Apparently JS implementation in IE9 contains (IMO, critical) bug in handling array literals.
In IE9 in some cases this code:
var a = [1,2,3,4,];
A single trailing comma in an array literal should be ignored. Two trailing commas is an elision and should add one to the array's length. So:
alert( [1,2,3,4,].length ); // 4
alert( [1,2,3,4,,].length ); // 5
Some versions of IE (< 9?) treat the single trainling comma as an elison and incorrectly add one to length, so the results above are 5 and 6 respsectively. That is inconsistent with ECMA-262 §11.1.3 and therefore is a bug.

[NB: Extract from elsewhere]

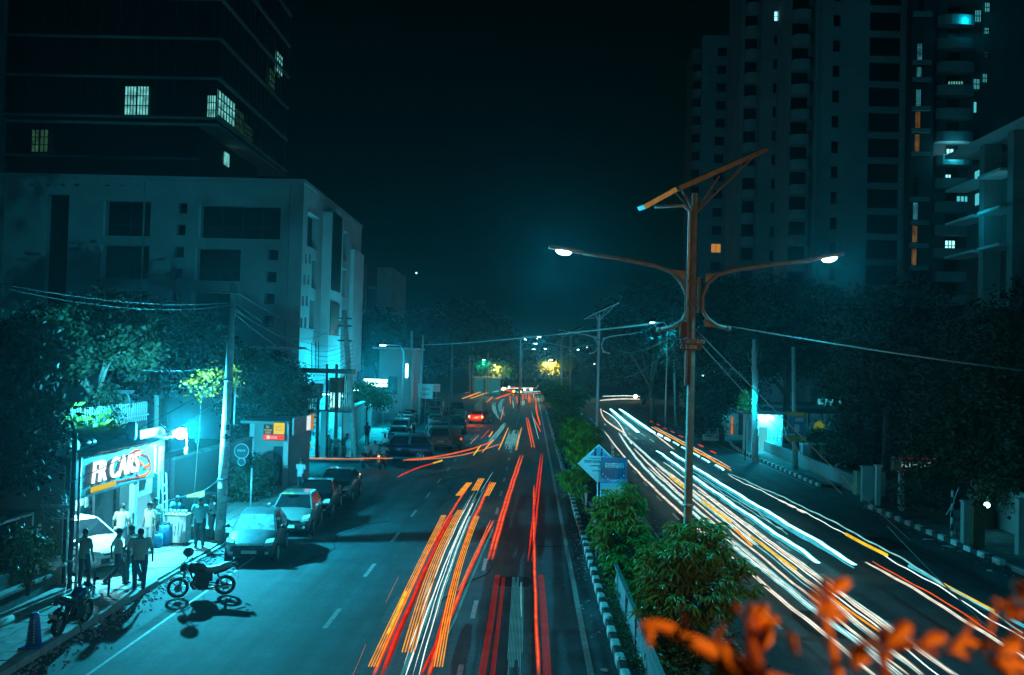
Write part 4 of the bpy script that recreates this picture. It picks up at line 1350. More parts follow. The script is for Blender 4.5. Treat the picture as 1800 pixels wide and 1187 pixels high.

The purpose of an elision is to increase array length without creating a extra property or assigning directly to length, so:
var x = [,1,,];
is equivalent to:
var x = new Array(3);
x[1] = 1;
The result in both cases should be an array with length 3 and one property named '1' with value 1. The leading comma and trailing comma pair are elisions, they only affect the length, they do not create properties. IE interprets the leading comma correctly but incorrectly interprets both trailing commas as elisions, incrementing the length by 1 too many.
var x = [,1,,3,,];
var s = 'length: ' + x.length;
for (var p in x) {
s += '\nindex ' + p + ' has value ' + x[p];
}
alert(s);
The result should be:
length: 5
index 1 has value 1
index 3 has value 3
Incidentally, this bug has probably been around since IE allowed array literals, version 4 at least (1997?).
That's not a bug. That's exactly how it should behave. Microsoft did that on purpose. If you want an array with only 4 items, get rid of the last comma. Simple as that.
If the results you're after is to have an extra, undefined value at the end, you're in luck. Even without the comma, it'll be undefined. It, and every single number after 3.